#### Record excerpts ####

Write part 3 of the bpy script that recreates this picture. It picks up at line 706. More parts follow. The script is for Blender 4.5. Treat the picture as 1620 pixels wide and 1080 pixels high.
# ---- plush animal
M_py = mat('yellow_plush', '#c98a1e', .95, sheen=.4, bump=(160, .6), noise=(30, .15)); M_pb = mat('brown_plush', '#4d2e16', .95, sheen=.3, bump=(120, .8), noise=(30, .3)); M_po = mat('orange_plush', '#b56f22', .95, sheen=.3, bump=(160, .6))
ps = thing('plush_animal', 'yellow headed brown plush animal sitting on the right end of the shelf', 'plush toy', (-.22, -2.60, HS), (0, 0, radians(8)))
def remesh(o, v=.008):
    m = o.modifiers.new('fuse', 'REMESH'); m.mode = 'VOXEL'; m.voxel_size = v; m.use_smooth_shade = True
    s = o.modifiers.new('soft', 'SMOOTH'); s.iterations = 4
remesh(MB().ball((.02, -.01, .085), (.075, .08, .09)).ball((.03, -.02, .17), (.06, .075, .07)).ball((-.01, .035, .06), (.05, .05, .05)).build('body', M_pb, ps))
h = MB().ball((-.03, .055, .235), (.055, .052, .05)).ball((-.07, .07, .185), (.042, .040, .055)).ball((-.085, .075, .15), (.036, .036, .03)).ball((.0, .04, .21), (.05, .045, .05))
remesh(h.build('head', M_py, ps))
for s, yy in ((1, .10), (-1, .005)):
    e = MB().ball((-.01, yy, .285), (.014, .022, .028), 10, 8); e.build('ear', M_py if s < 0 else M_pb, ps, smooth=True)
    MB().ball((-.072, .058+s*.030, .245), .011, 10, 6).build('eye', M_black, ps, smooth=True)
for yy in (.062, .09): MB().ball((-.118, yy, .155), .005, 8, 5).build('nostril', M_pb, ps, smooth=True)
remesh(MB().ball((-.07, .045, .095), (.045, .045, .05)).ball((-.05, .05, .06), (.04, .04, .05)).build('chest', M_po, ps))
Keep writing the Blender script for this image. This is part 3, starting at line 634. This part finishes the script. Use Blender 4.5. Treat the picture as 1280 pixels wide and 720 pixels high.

####

- [Aim]:
Count how many lines in the data above hold the string "Treat", and give the number with no other words.

- [Solution for this problem]:
2